The construction of hollow mesoporous carbon nanospheres (HMCS) avoiding the use of traditional soft/hard templates is highly desired for nanoscience yet challenging. Herein, we report a simple and straightforward template-free strategy for preparing nitrogen, sulfur dual-doped HMCSs (N/S-HMCSs) as oxygen reduction reaction (ORR) electrocatalysts. The unique hollow spherical and mesoporous structure was in-situ formed via a thermally initiated hollowing pathway from an elaborately engineered covalent triazine framework. Regulation of pyrolysis temperatures contributed to precisely tailoring of the shell thickness of HMCSs. The resulting N/S-HMCS₉₀₀ (pyrolyzed at 900 °C) possessed high N and S contents, large specific surface areas, rich and uniform mesopores distribution. Consequently, as a metal-free ORR electrocatalyst, N/S-HMCS₉₀₀ exhibits a high half-wave potential, excellent methanol tolerance and great long-term durability.
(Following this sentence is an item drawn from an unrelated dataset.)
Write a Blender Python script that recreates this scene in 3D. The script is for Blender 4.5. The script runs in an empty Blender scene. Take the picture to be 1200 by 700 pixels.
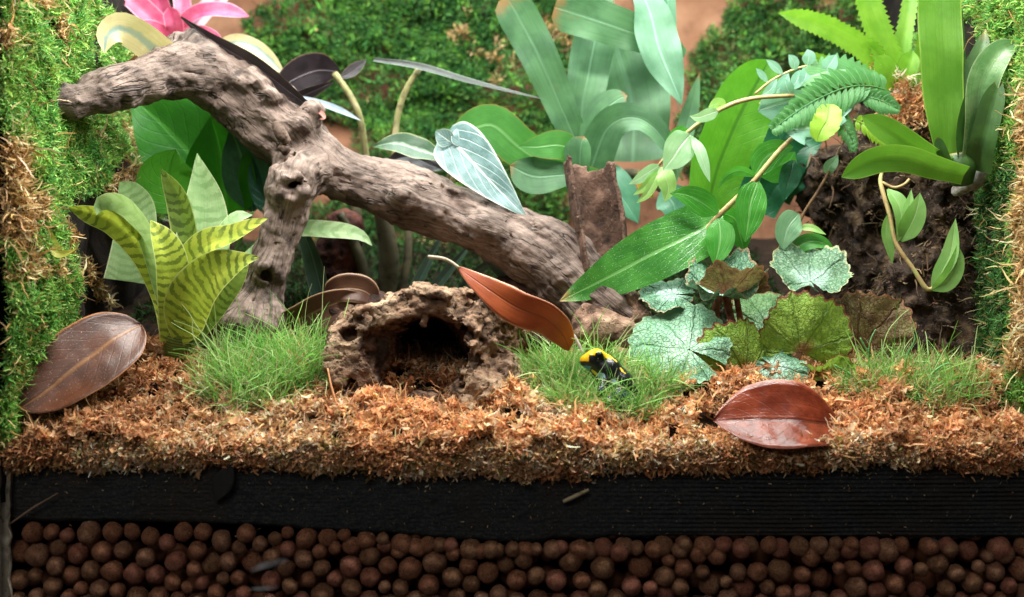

Additionally, density functional theory calculations demonstrate that N, S-dual dopant can create extra active sites with higher catalytic activity than the isolated N-dopant. This strategy provides new insights into the construction of hollow and mesoporous multi-heteroatom-doped carbon materials with tunable nanoarchitecture for various electrochemical applications.

Keywords: Covalent triazine framework; Hollow mesoporous carbon nanospheres; N; Oxygen reduction reaction; S-dual doping; Template-free.